O senhor fala em proteger vidas de cidadãos russos na Ucrânia, mas há um custo em vidas na guerra.

Quando, na fronteira do seu país, está sendo criado um estado nazista que proíbe a língua russa, a cultura russa, que persegue os russos, isso o que é?

O que nos impressiona é como, na Europa, eles estão prontos a aceitar adeptos do nazismo como seus aliados. Isso significa que a Europa aceita qualquer um que seja o inimigo da Rússia.

O que acontecerá a partir de agora? Porque a Rússia não perdeu, mas também não ganhou a guerra.

Estamos decididos a levar até o fim a desmilitarização e a desnazificação do território ucraniano. É o objetivo central.

Mostramos à Europa, à Otan e aos EUA que não vamos aceitar a política de pressão que visa acabar com a Rússia como um Estado soberano e independente.

Será, portanto, uma guerra longa?  

Se os donos do regime fantoche da Ucrânia compreenderem que não vale mais a pena incentivar a guerra contra a Rússia, isso vai acabar.

No início da operação especial houve conversas entre russos e ucranianos e até, dizem, foi rubricado o texto de um possível um acordo [para acabar com o conflito]. Que foi impedido pelos donos ocidentais do regime de Kiev —criado por Washington, apoiado pelo Londres e agora pela Alemanha.

Qual é a possibilidade real de a Rússia usar armas nucleares na guerra? 

Pergunta sobre pergunta: quem começou a falar da questão nuclear? Nós nunca falamos.

Em janeiro de 2022 foi feita uma declaração de que nenhum dos cinco membros do clube nuclear [Rússia, EUA, China, França e Reino Unido] utilizará arma nuclear. Isto continua valendo.

Isso está parecendo a história das armas químicas do Iraque [nunca confirmadas, mas usadas como pretexto pelos EUA para declarar guerra ao país].

SANÇÕES

A Rússia sofreu sanções econômicas drásticas, mas a economia até cresceu. O que puxou essa evolução? 

Os que aplicaram as sanções se esqueceram de que existe uma diferença fundamental entre a economia do meu país hoje com a da [extinta] União Soviética. Aquela era a economia de um Estado fechado.

Agora nós temos uma economia de mercado. E nela todos estão trabalhando para ganhar um dinheirinho. Quando o McDonald’s sai [da Rússia], aparece outro para substituir. Tudo o que foi feito pelo homem pode ser repetido e copiado.

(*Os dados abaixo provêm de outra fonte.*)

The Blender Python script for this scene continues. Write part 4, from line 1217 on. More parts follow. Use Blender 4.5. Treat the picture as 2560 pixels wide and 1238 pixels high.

E, sabe, existe aquele axioma do Karl Marx, que dizia que, quando se trata de um lucro de 300%, o capitalista vende a sua própria mãe.

E qual foi o papel da China neste período? 

Nós reorientamos a maioria do nosso comércio externo da Europa para os países asiáticos, como a China, a Índia e todos os outros.

PARCERIA COM OS BRICS

E o do Brics [grupo que reúne Brasil, Rússia, Índia, China e África do Sul] neste contexto de sanções

Nenhum país do Brics aplicou sanções contra a Rússia. O Brics reúne cinco países que têm não apenas peso econômico e político, mas também uma identidade civilizacional muito diferente da do Ocidente.

Os chineses têm 5.000 anos de história. A Índia é a mesma coisa. A Rússia, também, um bocadinho mais jovem. A África do Sul e o Brasil também têm identidades diferenciadas. Esta é a força maior e criativa do Brics.

O que é o Brasil, aos olhos de um embaixador russo? 

O Brasil tem uma identidade fortíssima, que não pode ser confundida com nenhuma outra. O brasileiro pode admirar Miami, Paris e Berlim, mas o Rio de Janeiro será sempre o Rio de Janeiro. O paulista segue sendo o paulista.

Mas há dificuldades, e a distância social é uma delas. Eu trabalhei no Rio. Eu gosto da cidade. Mas a pessoa que nasce em uma favela tem 0,01% de chance de ser inserida na vida da sociedade, vamos dizer, do Leblon, de Ipanema ou da Gávea.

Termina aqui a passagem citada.